**Data listing**:
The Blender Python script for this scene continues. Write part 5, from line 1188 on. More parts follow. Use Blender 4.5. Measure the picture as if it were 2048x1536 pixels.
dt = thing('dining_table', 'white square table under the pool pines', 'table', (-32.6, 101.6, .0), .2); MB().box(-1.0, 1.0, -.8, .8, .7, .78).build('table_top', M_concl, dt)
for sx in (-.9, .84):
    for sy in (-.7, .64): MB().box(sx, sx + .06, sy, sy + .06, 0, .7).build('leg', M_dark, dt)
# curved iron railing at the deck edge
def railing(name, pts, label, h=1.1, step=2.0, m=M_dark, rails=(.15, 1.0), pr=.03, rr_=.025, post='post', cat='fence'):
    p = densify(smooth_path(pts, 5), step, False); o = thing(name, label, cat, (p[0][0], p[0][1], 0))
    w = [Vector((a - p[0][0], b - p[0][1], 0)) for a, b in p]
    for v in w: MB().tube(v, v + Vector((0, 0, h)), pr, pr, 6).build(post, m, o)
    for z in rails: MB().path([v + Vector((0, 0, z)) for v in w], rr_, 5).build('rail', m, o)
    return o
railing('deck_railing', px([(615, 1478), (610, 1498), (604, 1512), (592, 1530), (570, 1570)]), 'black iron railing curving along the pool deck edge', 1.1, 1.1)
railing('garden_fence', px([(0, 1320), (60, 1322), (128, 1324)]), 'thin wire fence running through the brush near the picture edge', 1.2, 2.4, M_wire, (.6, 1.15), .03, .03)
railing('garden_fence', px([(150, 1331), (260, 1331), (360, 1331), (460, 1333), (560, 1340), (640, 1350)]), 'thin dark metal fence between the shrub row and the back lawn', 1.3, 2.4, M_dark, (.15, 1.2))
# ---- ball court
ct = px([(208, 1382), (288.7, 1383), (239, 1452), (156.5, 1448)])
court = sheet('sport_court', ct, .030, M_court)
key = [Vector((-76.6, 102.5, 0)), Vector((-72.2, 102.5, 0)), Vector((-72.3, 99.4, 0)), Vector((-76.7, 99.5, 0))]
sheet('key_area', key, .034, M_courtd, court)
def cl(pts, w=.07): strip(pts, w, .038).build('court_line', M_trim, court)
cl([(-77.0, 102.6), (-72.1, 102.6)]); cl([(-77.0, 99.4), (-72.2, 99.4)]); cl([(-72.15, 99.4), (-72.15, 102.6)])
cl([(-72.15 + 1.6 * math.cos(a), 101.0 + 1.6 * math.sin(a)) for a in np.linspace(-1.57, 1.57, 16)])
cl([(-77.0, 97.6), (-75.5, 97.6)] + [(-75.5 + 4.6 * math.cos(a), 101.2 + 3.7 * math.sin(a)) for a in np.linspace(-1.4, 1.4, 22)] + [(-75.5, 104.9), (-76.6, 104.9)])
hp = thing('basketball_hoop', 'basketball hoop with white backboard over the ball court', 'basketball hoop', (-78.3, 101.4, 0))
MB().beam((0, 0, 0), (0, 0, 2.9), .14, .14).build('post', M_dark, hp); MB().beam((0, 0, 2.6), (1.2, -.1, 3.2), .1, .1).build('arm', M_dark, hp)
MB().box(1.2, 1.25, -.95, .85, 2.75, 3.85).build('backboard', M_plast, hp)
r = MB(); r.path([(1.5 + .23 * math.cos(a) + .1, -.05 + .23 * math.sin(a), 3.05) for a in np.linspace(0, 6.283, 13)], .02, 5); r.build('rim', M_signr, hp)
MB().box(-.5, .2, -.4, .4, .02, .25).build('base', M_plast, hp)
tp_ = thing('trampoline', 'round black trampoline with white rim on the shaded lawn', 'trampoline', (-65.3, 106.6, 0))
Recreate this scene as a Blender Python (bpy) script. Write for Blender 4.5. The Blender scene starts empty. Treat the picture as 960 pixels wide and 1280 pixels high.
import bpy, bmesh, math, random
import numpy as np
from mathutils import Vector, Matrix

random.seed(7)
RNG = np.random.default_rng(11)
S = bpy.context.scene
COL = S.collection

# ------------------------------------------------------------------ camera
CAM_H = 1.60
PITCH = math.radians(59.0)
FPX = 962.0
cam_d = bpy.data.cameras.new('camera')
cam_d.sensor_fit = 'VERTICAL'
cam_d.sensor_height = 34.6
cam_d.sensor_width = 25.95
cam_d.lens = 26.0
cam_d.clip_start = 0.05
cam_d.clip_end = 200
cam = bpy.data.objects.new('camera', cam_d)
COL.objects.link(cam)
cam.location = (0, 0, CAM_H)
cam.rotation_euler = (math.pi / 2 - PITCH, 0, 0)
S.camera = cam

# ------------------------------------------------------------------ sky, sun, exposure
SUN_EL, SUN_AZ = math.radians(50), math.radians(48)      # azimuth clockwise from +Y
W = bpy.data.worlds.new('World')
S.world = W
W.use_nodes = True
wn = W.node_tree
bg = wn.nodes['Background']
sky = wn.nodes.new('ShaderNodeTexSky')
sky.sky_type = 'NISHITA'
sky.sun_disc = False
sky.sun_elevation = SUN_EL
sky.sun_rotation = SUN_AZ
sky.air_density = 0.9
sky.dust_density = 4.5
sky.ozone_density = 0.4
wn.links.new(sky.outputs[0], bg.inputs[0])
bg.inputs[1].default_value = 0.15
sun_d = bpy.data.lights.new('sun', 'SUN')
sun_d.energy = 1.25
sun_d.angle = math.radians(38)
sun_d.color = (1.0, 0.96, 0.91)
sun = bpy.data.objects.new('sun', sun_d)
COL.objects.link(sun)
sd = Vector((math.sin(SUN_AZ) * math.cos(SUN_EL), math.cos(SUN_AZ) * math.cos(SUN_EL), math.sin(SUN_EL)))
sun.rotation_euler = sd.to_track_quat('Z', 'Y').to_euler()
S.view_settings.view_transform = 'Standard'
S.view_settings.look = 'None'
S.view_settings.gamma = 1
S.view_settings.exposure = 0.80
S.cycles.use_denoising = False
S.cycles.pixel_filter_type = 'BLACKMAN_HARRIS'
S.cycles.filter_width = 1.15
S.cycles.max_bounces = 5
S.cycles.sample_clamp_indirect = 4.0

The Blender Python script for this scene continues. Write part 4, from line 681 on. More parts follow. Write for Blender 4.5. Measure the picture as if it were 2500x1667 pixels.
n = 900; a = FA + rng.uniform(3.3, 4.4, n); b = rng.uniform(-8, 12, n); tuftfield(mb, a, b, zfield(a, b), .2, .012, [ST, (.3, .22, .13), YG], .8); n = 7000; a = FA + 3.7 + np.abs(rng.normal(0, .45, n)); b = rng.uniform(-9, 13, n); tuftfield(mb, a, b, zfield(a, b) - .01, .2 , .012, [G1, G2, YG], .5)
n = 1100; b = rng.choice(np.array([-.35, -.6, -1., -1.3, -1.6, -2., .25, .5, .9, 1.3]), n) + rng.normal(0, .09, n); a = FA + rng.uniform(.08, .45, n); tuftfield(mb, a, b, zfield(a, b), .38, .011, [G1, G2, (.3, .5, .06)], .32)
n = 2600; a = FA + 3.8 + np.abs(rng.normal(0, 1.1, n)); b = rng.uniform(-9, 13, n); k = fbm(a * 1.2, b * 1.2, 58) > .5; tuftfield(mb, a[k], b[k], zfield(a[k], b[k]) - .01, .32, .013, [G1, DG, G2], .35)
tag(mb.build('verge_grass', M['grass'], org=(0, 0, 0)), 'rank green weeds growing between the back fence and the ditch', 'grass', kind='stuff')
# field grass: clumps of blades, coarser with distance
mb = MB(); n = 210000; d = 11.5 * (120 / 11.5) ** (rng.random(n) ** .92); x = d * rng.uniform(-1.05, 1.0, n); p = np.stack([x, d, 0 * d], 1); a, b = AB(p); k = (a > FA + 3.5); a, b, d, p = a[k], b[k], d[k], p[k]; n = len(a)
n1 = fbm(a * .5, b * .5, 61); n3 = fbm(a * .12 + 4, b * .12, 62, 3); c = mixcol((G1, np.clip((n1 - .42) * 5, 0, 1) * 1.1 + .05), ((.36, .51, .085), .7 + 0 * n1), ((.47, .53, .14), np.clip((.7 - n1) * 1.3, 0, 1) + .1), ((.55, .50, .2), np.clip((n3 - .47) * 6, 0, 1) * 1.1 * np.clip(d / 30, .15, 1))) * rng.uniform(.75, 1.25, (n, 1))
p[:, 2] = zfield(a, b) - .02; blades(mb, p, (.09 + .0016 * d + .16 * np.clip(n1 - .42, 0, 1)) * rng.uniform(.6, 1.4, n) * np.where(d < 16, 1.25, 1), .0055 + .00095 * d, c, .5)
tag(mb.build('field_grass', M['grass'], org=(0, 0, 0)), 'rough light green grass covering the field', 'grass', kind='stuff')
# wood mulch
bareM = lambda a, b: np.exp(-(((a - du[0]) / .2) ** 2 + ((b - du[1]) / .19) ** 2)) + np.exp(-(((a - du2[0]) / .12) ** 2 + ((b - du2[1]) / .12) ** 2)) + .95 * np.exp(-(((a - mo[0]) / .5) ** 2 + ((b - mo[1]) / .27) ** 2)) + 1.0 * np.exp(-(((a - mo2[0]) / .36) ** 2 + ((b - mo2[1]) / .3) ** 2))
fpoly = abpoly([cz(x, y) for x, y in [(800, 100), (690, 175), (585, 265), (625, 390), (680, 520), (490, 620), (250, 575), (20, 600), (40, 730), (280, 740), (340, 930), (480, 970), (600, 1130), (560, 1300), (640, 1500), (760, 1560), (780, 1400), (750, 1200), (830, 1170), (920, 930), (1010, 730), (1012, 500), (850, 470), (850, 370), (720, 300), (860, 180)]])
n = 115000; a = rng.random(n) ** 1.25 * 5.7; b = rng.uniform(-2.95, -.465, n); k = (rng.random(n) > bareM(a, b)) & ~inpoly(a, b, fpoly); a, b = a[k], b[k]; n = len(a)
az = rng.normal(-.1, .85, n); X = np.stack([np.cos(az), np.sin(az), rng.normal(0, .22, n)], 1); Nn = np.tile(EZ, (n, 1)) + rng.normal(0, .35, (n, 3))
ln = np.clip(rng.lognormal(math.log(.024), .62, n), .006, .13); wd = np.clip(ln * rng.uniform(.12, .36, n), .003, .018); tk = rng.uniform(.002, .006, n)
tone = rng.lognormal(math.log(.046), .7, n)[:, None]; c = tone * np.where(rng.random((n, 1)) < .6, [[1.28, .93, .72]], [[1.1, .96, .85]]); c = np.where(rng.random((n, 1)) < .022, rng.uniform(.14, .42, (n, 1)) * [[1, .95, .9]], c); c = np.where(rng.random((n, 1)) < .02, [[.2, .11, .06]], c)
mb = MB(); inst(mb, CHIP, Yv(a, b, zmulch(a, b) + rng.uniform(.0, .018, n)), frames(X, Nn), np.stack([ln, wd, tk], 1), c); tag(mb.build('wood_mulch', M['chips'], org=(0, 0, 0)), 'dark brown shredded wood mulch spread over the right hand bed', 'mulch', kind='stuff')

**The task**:
As listed above, the lines from the line with "Recreate this scene" to the line with "S.camera = cam" are to be echoed exactly, with both ends included and nothing added.

**Reply to the task**:
Recreate this scene as a Blender Python (bpy) script. Write for Blender 4.5. The Blender scene starts empty. Treat the picture as 960 pixels wide and 1280 pixels high.
import bpy, bmesh, math, random
import numpy as np
from mathutils import Vector, Matrix

random.seed(7)
RNG = np.random.default_rng(11)
S = bpy.context.scene
COL = S.collection

# ------------------------------------------------------------------ camera
CAM_H = 1.60
PITCH = math.radians(59.0)
FPX = 962.0
cam_d = bpy.data.cameras.new('camera')
cam_d.sensor_fit = 'VERTICAL'
cam_d.sensor_height = 34.6
cam_d.sensor_width = 25.95
cam_d.lens = 26.0
cam_d.clip_start = 0.05
cam_d.clip_end = 200
cam = bpy.data.objects.new('camera', cam_d)
COL.objects.link(cam)
cam.location = (0, 0, CAM_H)
cam.rotation_euler = (math.pi / 2 - PITCH, 0, 0)
S.camera = cam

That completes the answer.